ICICIdirect Research 05 Sep 2025 DISCLAIMER

Government under GST 2.0 has brought large part of daily consumption item under the 5% GST tax slab from 12% and 18% earlier.

Reduction of GST from 18%/12% to 5% on daily consumption items such as hair oils, toothpaste, toothbrush, soaps, shampoos and biscuits.

Packaged food items including biscuits, namkeens, Bhujias, sauces, pasta, insta noodles, chocolates, butter and coffee will become competitive against unorganised players with slashing of GST rates to 5%.  

GST rate on tobacco and tobacco products (including cigarettes) has been increased to 40% from 28%. We believe the compensation and other cesses will be substituted by higher GST rate.

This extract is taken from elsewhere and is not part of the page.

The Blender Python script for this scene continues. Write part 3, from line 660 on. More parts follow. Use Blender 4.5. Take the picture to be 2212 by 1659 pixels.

We expect GST rate on cigarettes to be tax neutral. 

FMCG companies will also benefit from reduction in the GST rate on corrugated boxes and some of the other key inputs such as (Mentha oil), which will help to reduce stress on the margins.
Overall rate cut on most of the daily consumption items will help FMCG companies in driving sequential improvement in the volume growth in the quarters ahead. This will translate to better revenue growth while the reduction in input cost will help these companies post better margins in H2FY26.

Top Bets in FMCG Space: ITC (BUY, Target Price: ₹525), Marico (BUY, Target price: ₹850) and Tata Consumer Products (BUY, Target price: ₹1,350).